Hope This Helps, PH.
FAQ219-2884
FAQ181-2886
 
Or may be
Code:
sed 's/.*dev_name=\"\(.+\)?\" .*/\1/'


--------------------------------------------------------------------------
I never set a goal because u never know whats going to happen tommorow.
 
Or another idea (assuming the position of the required field is always the same):

[tt]awk -F '[<=" ]+' '{print $4}'[/tt]

Annihilannic.
 
PHV,

can you explain to me about ur code around this:
([^\"]*\)

I know it's working but if I translate it should be anything match with ^or" then capture the rest or just anything start with " ?

Because I tried this :
Code:
echo '<Device dev_name=$0853" status="Ready" configuration="RAID-5">' | sed 's/.*dev_name=\$\([^"]*\)\".*/\1/'

it's still working even I replace the " with $

thanks man,
 
This is not PHV but I just arrived at work and read it, so...

[^\"]* stands stands for:

A character of any type but it may not be a quotation mark and so many "characters being not a quotation mark" as you like.
The slash between ^ and " is just to escape the ".
A ^ in those [] brackets means "not" while outside it stands for the beginning of a line.

The \( and \) around it are just the brackets to group it so you can give it out with \1.



laters
zaxxon
 
Ooo ok..

I didn't know that ^ can mean "not"
I thought in regex it means "start with", is this normal regex or special sed command?

Thanks zaxxon,
 
RegEx can be different.
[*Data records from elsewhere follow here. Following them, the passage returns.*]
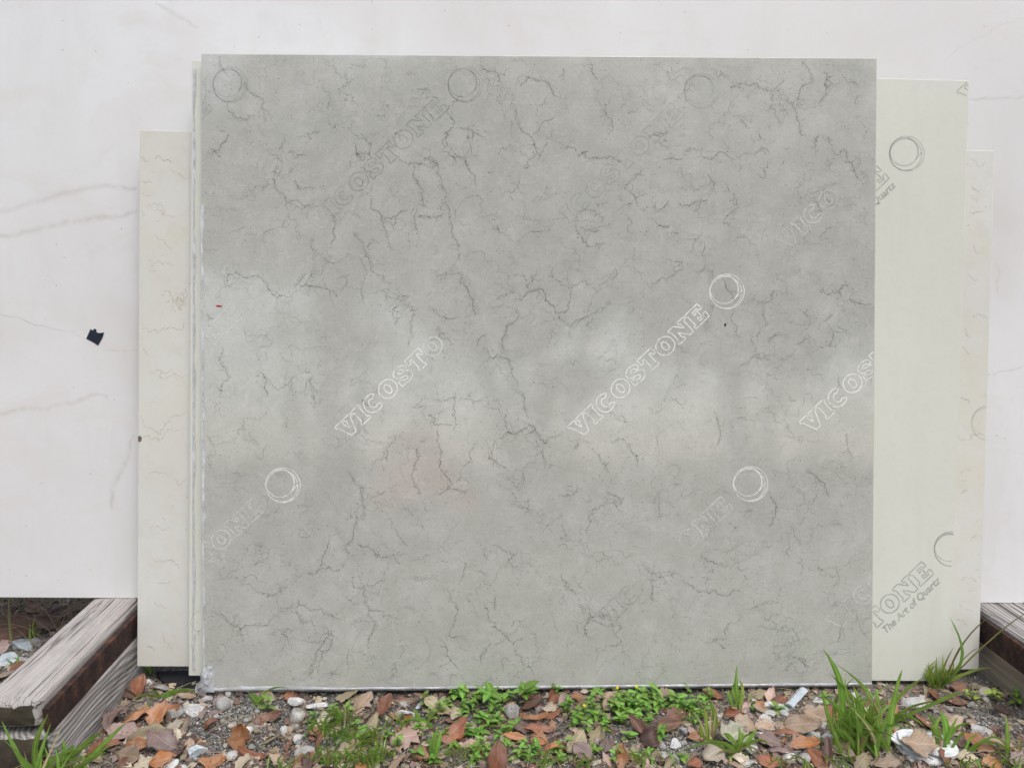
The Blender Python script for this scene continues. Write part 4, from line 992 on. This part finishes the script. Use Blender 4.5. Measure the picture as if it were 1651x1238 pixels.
def litter():
    rng = random.Random(44); V, F, MI, UV = [], [], [], []
    mats = [LEAFM[c] for c in ('tan', 'brown', 'mauve', 'dark brown', 'olive', 'beige')] + [M['straw'], M['twig'], M['twig_pale']]
    for k in range(5200):                                       # crumbs of leaf
        px, py = rng.uniform(-20, 1670), rng.uniform(1100, 1245)
        if rng.random() < .12: px, py = rng.uniform(-30, 160), rng.uniform(965, 1095)
        if rng.random() < .8 and any(((px - a_) / c_) ** 2 + ((py - e_) / d_) ** 2 < 1 for a_, e_, c_, d_ in bare): continue
        g = G(px, py, 0); s = .0015 + .0095 * rng.random() ** 2; a = rng.uniform(0, 6.28); b0 = len(V); zz = gzf(g.x, g.y) + rng.uniform(.001, .005)
        nn = 5
        for i in range(nn):
            t = a + 2 * math.pi * i / nn; r = s * rng.uniform(.5, 1.2)
            V.append((g.x + r * math.cos(t), g.y + r * math.sin(t) * .8, zz + rng.uniform(-.2, .45) * s + .35 * r * math.sin(t))); UV.append((.3 + .2 * math.cos(t), .3))
        F.append(tuple(range(b0, b0 + nn))); MI.append(rng.randrange(6))
    for k in range(1500):                                        # bits of straw and stalk
        px, py = rng.uniform(-20, 1670), rng.uniform(1108, 1245)
        if k % 5 == 0: px, py = rng.uniform(-30, 180), rng.uniform(965, 1095)
        g = G(px, py, 0); l = rng.uniform(.012, .05); a = rng.uniform(0, 3.14); z0 = gzf(g.x, g.y) + .003
        p = [Vector((g.x + l * (t - .5) * math.cos(a) + rng.gauss(0, .002), g.y + l * (t - .5) * math.sin(a), z0 + rng.uniform(0, .008))) for t in (0, .35, .7, 1)]
        v, f = tube(p, .0006, .0003, 4); b0 = len(V); V += v; UV += [(.3, .3)] * len(v); F += [tuple(i + b0 for i in q) for q in f]; MI += [rng.choice([6, 6, 7, 8])] * len(f)
    tag(obj('leaf_litter', V, F, mats, mi=MI, uv=UV), kind='stuff')
litter()
def twig(p0, p1, r, mat='twig', bend=.1, z0=.006, z1=.008, desc='thin grey twig'):
    a, b_ = G(*p0, z0), G(*p1, z1); d = b_ - a; n = Vector((-d.y, d.x, 0)); k = random.uniform(-bend, bend)
    pts = [a + d * t + n * (k * math.sin(math.pi * t) + random.gauss(0, .015)) + Vector((0, 0, random.uniform(0, .003))) for t in [i / 7 for i in range(8)]]
    v, f = tube(pts, r, r * .5); o = obj('twig', v, f, M[mat], origin=tuple(a), smooth=True)
    cx, cy = (p0[0] + p1[0]) / 2, (p0[1] + p1[1]) / 2
    tag(o, unique(desc, cx, cy) or desc + ' among the leaf litter', 'twig', 'twigs on the ground')
rng = random.Random(9)
for a in [((892,1180),(925,1140),.0022,'twig'), ((900,1186),(918,1165),.0016,'twig'), ((1435,1140),(1560,1142),.0012,'twig_pale'), ((1555,1100),(1600,1140),.001,'twig_pale'), ((860,1190),(852,1238),.0011,'twig_pale'), ((415,1200),(450,1238),.0012,'twig'), ((630,1236),(660,1205),.0012,'twig_pale'), ((440,1178),(470,1200),.0012,'twig'), ((235,1090),(255,1120),.001,'twig_pale'), ((255,1190),(300,1170),.0008,'twig')]:
    twig(*a, desc='straight grey twig' if a[3] == 'twig' else 'pale dry stalk')
for k in range(46):
    px, py = rng.uniform(200, 1640), rng.uniform(1125, 1236); l = rng.uniform(14, 50); a = rng.uniform(0, 3.14)
    twig((px, py), (px + l * math.cos(a), py + l * .5 * math.sin(a)), rng.uniform(.0006, .0014), rng.choice(['twig', 'twig_pale']), .25, .004, rng.uniform(.004, .016), rng.choice(['thin bent twig', 'short dry twig', 'pale dry stalk']))

# ------------------------------------------------------------------ grass
def blade_mesh(pts, w, mat, fold=.35, name='blade'):
    """pts: spine in metres from the clump's origin; a folded, tapering strip"""
    V, UV, F = [], [], []; n = len(pts)
    for i, p in enumerate(pts):
        a = pts[max(0, i - 1)]; b = pts[min(n - 1, i + 1)]; d = (b - a).normalized()
        s = d.cross(Vector((0, 1, .35)));  s = s.normalized() if s.length > 1e-3 else Vector((1, 0, 0)); up = s.cross(d)
        t = i / (n - 1); ww = w * random.uniform(.40, .54) * (min(1, .6 + t * 1.6)) * max(.03, (1 - t ** 3.2))
        V += [p - s * ww + up * ww * fold, p, p + s * ww + up * ww * fold]; UV += [(t, 0), (t, .5), (t, 1)]
    for i in range(n - 1):
        for j in range(2): k = i * 3 + j; F.append((k, k + 1, k + 4, k + 3))
    return mesh_data(name, V, F, mat, uv=UV, smooth=True)
def spine(base, tip, droop, n=10):
    b, t = Vector(base), Vector(tip); mid = (b + t) / 2 + Vector((0, 0, droop))
    return [(b * (1 - u) + mid * u) * (1 - u) + (mid * (1 - u) + t * u) * u for u in [i / (n - 1) for i in range(n)]]
def px_point(px, py, y):                                       # point where a pixel's ray meets depth y
    d = ray(px, py); return C0 + d * (y / d.y)
def clump(base, blades, label, mat='grass', group=None, cat='grass clump', name='grass_clump', sp=.006):
    """blades: (tip px, tip py, width px, droop, depth offset, mat)"""
    g = G(*base, 0); t = tag(empty(name, (g.x, g.y, 0)), label, cat, group); s = (g - C0).dot(FW) / FPX
    for bl in blades:
        tx, ty, w, dr, dy = bl[:5]; m = bl[5] if len(bl) > 5 else mat
        b0 = Vector((random.gauss(0, sp), random.gauss(0, sp * .6), .001)); tip = px_point(tx, ty, g.y + dy) - Vector((g.x, g.y, 0))
        tip.z = max(tip.z, .012); side_ = Vector((random.gauss(0, .12), random.gauss(0, .05), 0)) * (tip - b0).length
        o = link('blade', blade_mesh([q + side_ * math.sin(math.pi * k / 9) for k, q in enumerate(spine(b0, tip, dr))], w * s, M[m], random.uniform(.2, .5)), t)
    return t
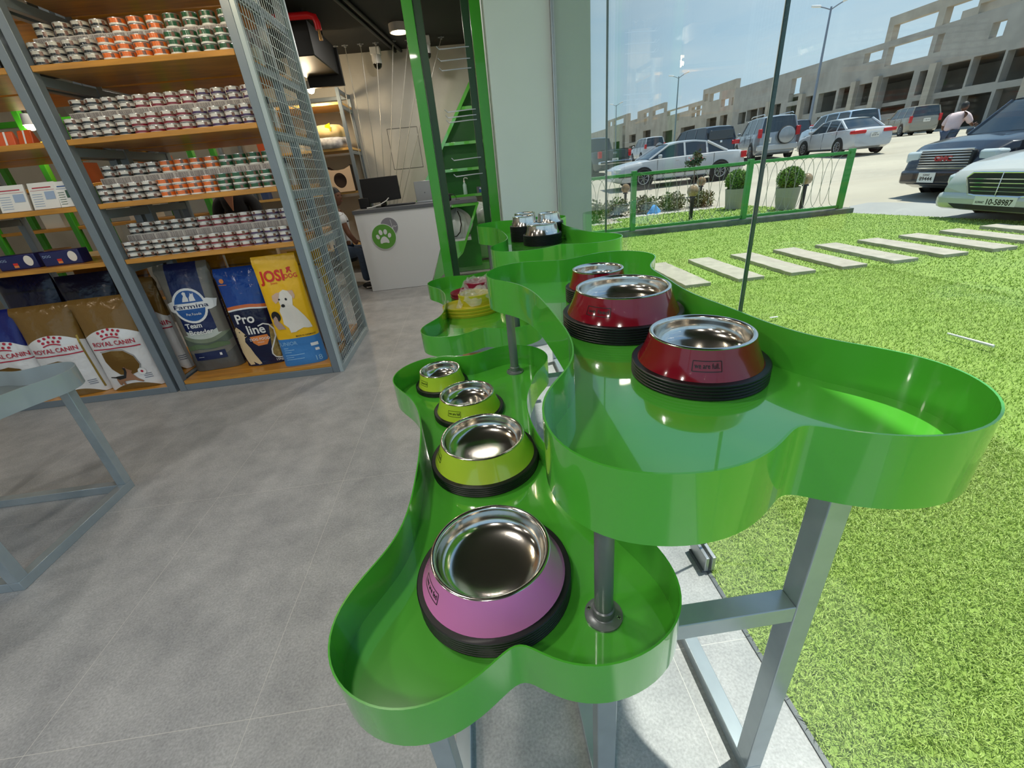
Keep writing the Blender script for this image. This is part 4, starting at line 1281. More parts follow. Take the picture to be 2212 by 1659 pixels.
# ---------------------------------------------------------------- service desk
t = thing('service_desk', (-0.8, 6.5, 0), 'white service desk with grey top and round green paw logo', 'desk')
DY = 6.18
fp = [(-1.476, 0.004), (-0.648, 0.004), (-0.21, 1.022), (-1.484, 1.022)]
MB().prism([(x, DY, z) for x, z in fp], (0, 0.03, 0)).build('front_panel', M['white'], t)
MB().prism([(x, DY+0.004, z) for x, z in ((-1.472, 0.0), (-0.66, 0.0), (-0.655, 0.006), (-1.476, 0.006))], (0, 0.02, 0)).build('skirting', M['black'], t)
MB().box(-1.484, -1.455, DY+0.03, DY+0.62, 0.004, 1.022).build('side_panel', M['white'], t)
MB().box(-1.50, 0.14, DY-0.015, DY+0.66, 1.022, 1.068).build('desk_top', M['darkgrey'], t, bevel=0.004)
g = MB()
w = 0.03
for p0, p1 in (((0.145, 1.018), (-0.15, 0.40)), ((-0.15, 0.40), (-0.62, 0.012))):
    g.bar((p0[0], DY+0.02, p0[1]), (p1[0], DY+0.02, p1[1]), w, 0.05, (0, 1, 0))
g.box(-0.21, 0.15, DY-0.005, DY+0.045, 0.985, 1.02)
g.build('green_frame', M['green'], t)
MB().prism([(x, DY+0.02, z) for x, z in ((-0.63, 0.004), (-0.16, 0.39), (-0.075, 0.55), (-0.42, 0.55))], (0, 0.02, 0)).build('green_panel', M['green'], t)
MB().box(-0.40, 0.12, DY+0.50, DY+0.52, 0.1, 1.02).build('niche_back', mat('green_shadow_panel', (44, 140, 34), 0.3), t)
MB().box(-0.40, 0.0, DY+0.06, DY+0.50, 0.545, 0.565).build('niche_shelf', M['white'], t)
cx, cz, rr = -1.160, 0.715, 0.163
lf = plane_fn((cx, DY, cz), (1, 0, 0), (0, 0, 1))
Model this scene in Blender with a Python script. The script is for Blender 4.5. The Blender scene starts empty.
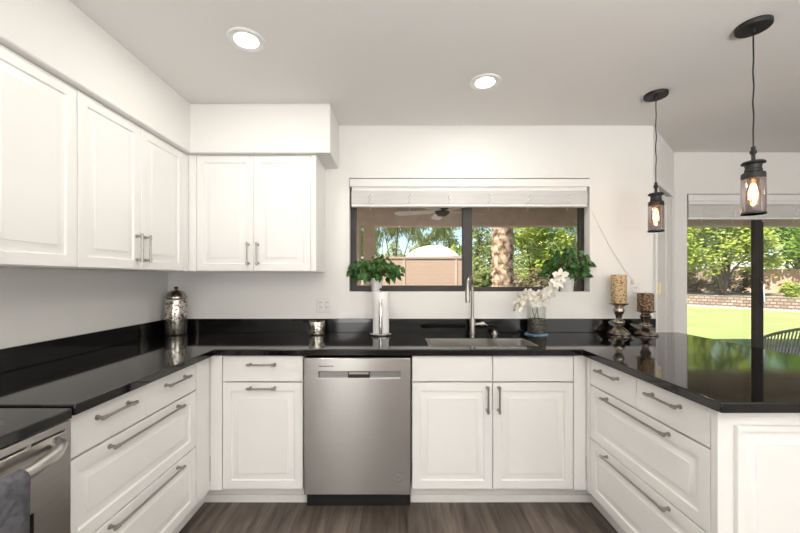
import bpy, bmesh, math, random
from mathutils import Vector, Matrix
R = math.radians
PI = math.pi
random.seed(7)
sc = bpy.context.scene
C = sc.collection

# ------------------------------------------------------------------ camera, world, sun, area lights, exposure
cam_d = bpy.data.cameras.new('camera'); cam = bpy.data.objects.new('camera', cam_d); C.objects.link(cam)
cam.location = (0, 0, 1.315); cam.rotation_euler = (R(90), 0, 0)
cam_d.sensor_width = 36; cam_d.lens = 36 * 355 / 800
cam_d.shift_x = (400 - 394.5) / 800; cam_d.shift_y = -(266.5 - 278) / 800
cam_d.clip_start = 0.02; cam_d.clip_end = 300
sc.camera = cam

sc.view_settings.view_transform = 'Standard'; sc.view_settings.look = 'None'
sc.view_settings.exposure = 0.21; sc.view_settings.gamma = 1.0; sc.view_settings.use_curve_mapping = False

w = bpy.data.worlds.new('world'); sc.world = w; w.use_nodes = True
wn = w.node_tree.nodes; wl = w.node_tree.links
sky = wn.new('ShaderNodeTexSky'); sky.sky_type = 'NISHITA'; sky.sun_disc = False
sky.sun_elevation = R(55); sky.sun_rotation = R(230); sky.air_density = 1.0; sky.dust_density = 0.4
wn['Background'].inputs['Strength'].default_value = 0.19
wl.new(sky.outputs[0], wn['Background'].inputs['Color'])

def lamp(name, kind, loc, rot, energy, col=(1, 1, 1), **kw):
    d = bpy.data.lights.new(name, kind); d.energy = energy; d.color = col
    for k, v in kw.items(): setattr(d, k, v)
    o = bpy.data.objects.new(name, d); C.objects.link(o); o.location = loc; o.rotation_euler = rot
    return o
sun = lamp('sun', 'SUN', (0, -5, 10), (R(35), 0, R(-50)), 9.0, (1.0, 0.94, 0.84), angle=R(0.6))
# area lights added out of view in place of daylight; no glazing is built there
lamp('rear_fill_light', 'AREA', (3.2, -3.9, 1.35), (R(100), 0, R(12)), 50, (1.0, 0.99, 0.97), shape='RECTANGLE', size=3.4, size_y=2.0)  # added broad fill from behind; the rear wall is solid
lamp('rear_streak_light', 'AREA', (-1.05, -3.9, 1.10), (R(96), 0, R(-6)), 28, (1.0, 0.99, 0.97), shape='RECTANGLE', size=.8, size_y=2.0)  # narrow light added for the dishwasher streak; no door stands there
lamp('side_fill_light', 'AREA', (5.9, -2.9, 1.4), (R(90), 0, R(60)), 45, (1.0, 0.985, 0.95), shape='RECTANGLE', size=2.4, size_y=1.7)  # added fill from the right; that wall has no opening
# upward fill added behind the camera to brighten the ceiling; no such lamp known
lamp('upward_fill_light', 'AREA', (0.9, -1.5, 1.0), (R(180), 0, 0), 152, (1.0, 0.985, 0.965), shape='DISK', size=1.4)
DOWN_W = 4.5
PEND_W = 1.6

# ------------------------------------------------------------------ materials
def lin(r, g, b):
    f = lambda c: (c / 255 / 12.92) if c / 255 <= 0.04045 else ((c / 255 + 0.055) / 1.055) ** 2.4
    return (f(r), f(g), f(b), 1)
MAT = {}
def mat(name, col, rough=0.5, metal=0.0, var=0.04, scale=6.0, bump=0.0, bscale=200.0, spec=None, col2=None, coat=0, stretch=None, emis=None, estr=0, thr=None, trans=0):
    m = bpy.data.materials.new(name); m.use_nodes = True; MAT[name] = m
    n = m.node_tree.nodes; l = m.node_tree.links; b = n['Principled BSDF']
    tc = n.new('ShaderNodeTexCoord'); mp = n.new('ShaderNodeMapping'); l.new(tc.outputs['Object'], mp.inputs[0])
    if stretch: mp.inputs['Scale'].default_value = stretch
    no = n.new('ShaderNodeTexNoise'); no.inputs['Scale'].default_value = scale; no.inputs['Detail'].default_value = 5
    l.new(mp.outputs[0], no.inputs['Vector'])
    cr = n.new('ShaderNodeValToRGB')
    c1 = [max(0, c * (1 - var)) for c in col[:3]] + [1]; c2 = list(col2)[:3] + [1] if col2 else [min(1, c * (1 + var)) for c in col[:3]] + [1]
    if col2: c1 = list(col)[:3] + [1]
    lo, hi = thr or (0.35, 0.65)
    cr.color_ramp.elements[0].color = c1; cr.color_ramp.elements[1].color = c2
    cr.color_ramp.elements[0].position = lo; cr.color_ramp.elements[1].position = hi
    l.new(no.outputs['Fac'], cr.inputs[0]); l.new(cr.outputs[0], b.inputs['Base Color'])
    b.inputs['Roughness'].default_value = rough; b.inputs['Metallic'].default_value = metal
    if spec is not None: b.inputs['Specular IOR Level'].default_value = spec
    if coat: b.inputs['Coat Weight'].default_value = coat
    if trans: b.inputs['Transmission Weight'].default_value = trans
    if bump:
        n2 = n.new('ShaderNodeTexNoise'); n2.inputs['Scale'].default_value = bscale; n2.inputs['Detail'].default_value = 3
        l.new(mp.outputs[0], n2.inputs['Vector'])
        bp = n.new('ShaderNodeBump'); bp.inputs['Strength'].default_value = bump; bp.inputs['Distance'].default_value = 0.002
        l.new(n2.outputs['Fac'], bp.inputs['Height']); l.new(bp.outputs[0], b.inputs['Normal'])
    if emis:
        b.inputs['Emission Color'].default_value = list(emis) + [1]; b.inputs['Emission Strength'].default_value = estr
    return m

WALL = mat('wall_paint', (0.79, 0.78, 0.755), 0.85, var=0.012, scale=1.5, bump=0.25, bscale=120)
CEIL = mat('ceiling_paint', (0.80, 0.78, 0.755), 0.9, var=0.012, scale=1.5, bump=0.25, bscale=120)
CAB = mat('cabinet_paint', (0.82, 0.815, 0.795), 0.38, var=0.008, scale=3)
CABIN = mat('cabinet_gap', (0.5, 0.49, 0.46), 0.6)
TOE = mat('toe_kick_paint', (0.72, 0.715, 0.69), 0.5, var=0.02)
TRIMW = mat('trim_white', (0.78, 0.775, 0.76), 0.45, var=0.01)
GRAN = mat('black_granite', (0.004, 0.0035, 0.0035), 0.06, var=0.3, scale=60, spec=0.5, col2=(0.009, 0.008, 0.0075, 1), thr=(0.45, 0.7))
STEEL = mat('stainless', (0.55, 0.53, 0.51), 0.3, 1.0, var=0.05, scale=4, stretch=(1, 1, 60))
STEELV = mat('stainless_brushed', (0.44, 0.425, 0.41), 0.28, 1.0, var=0.015, scale=3, stretch=(1, 1, 60))
_b = STEELV.node_tree.nodes['Principled BSDF']; _b.inputs['Anisotropic'].default_value = .85; _b.inputs['Anisotropic Rotation'].default_value = .25
_t = STEELV.node_tree.nodes.new('ShaderNodeTangent'); _t.direction_type = 'UV_MAP'; _t.uv_map = 'UVMap'; STEELV.node_tree.links.new(_t.outputs[0], _b.inputs['Tangent'])
SINKM = mat('sink_steel', (0.62, 0.60, 0.57), 0.3, 1.0, var=0.05)
NICK = mat('satin_nickel', (0.40, 0.375, 0.345), 0.3, 1.0, var=0.04)
CHROME = mat('chrome', (0.72, 0.71, 0.70), 0.12, 1.0, var=0.03)
BLACKM = mat('matte_black', (0.007, 0.007, 0.0075), 0.5, var=0.2)
BLACKG = mat('black_glass', (0.006, 0.006, 0.007), 0.05, spec=0.7, var=0.1)
RING = mat('burner_ring', (0.055, 0.055, 0.06), 0.2)
BRONZE = mat('bronze_frame', (0.028, 0.024, 0.022), 0.4, 0.2, var=0.15)
SLAT = mat('blind_slat', (0.80, 0.785, 0.765), 0.5, var=0.03, stretch=(1, 1, 12))
TAPE = mat('blind_tape', (0.62, 0.59, 0.56), 0.8)
CORD = mat('cord_fibre', (0.62, 0.58, 0.52), 0.8)
PLAST = mat('white_plastic', (0.74, 0.73, 0.71), 0.35, var=0.01)
DARKSLOT = mat('dark_slot', (0.03, 0.03, 0.03), 0.6)
PAPER = mat('paper_towel', (0.84, 0.83, 0.82), 0.95, var=0.02, bump=0.6, bscale=160)
POT = mat('pot_ceramic', (0.74, 0.72, 0.69), 0.5, var=0.05, scale=20)
SOIL = mat('soil', (0.03, 0.02, 0.014), 0.95, var=0.3, scale=40)
LEAF = mat('leaf_dark', (0.02, 0.075, 0.014), 0.38, scale=18, col2=(0.055, 0.16, 0.03, 1))
STEM = mat('stem_green', (0.12, 0.075, 0.03), 0.6, var=0.2)
PETAL = mat('petal_cream', (0.80, 0.76, 0.66), 0.6, scale=30, col2=(0.86, 0.84, 0.77, 1))
PETALC = mat('petal_centre', (0.55, 0.50, 0.16), 0.6)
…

It depends on which "language" or tool you use. Perl RegEx might not be the same as sed for example. There are usually some differences between some of them afaik.
I usually only use sed, awk and grep/egrep and those are usually the same or lets say compatible.

I remember a book from O'Reilly about Regular Expressions which has different chapters, one for Perl, one for... and so on.

laters
zaxxon
 
<Device dev_name="0853" status="Ready" configuration="RAID-5">

I would use the following:

grep Device |
awk '{print $1}' |
sed -e 's/"//g' |
cut -d= -f2

This way it's very clean and every step is very straightforward.

 
zaxxon,

A character of any type but it may not be a quotation mark and so many "characters being not a quotation mark" as you like.

I replaced
[^\"]*
becomes
[^3]* or [^\3]*

which I'm expecting 085, but it doesn't work.According to your explanation it should work.
 
It didn't work because sed did not found a number you specified, which had no 3 in it and ended with a ".
Make it
Code:
[^3]*\)3\"
so it will work again, as I described. Since you said the group of characters may not have a 3 in it, you have to tell it, that the 3 shall be the new ending character. Formerly it was only the escaped " showing sed the end of the wanted characters inside the () or escaped \(\).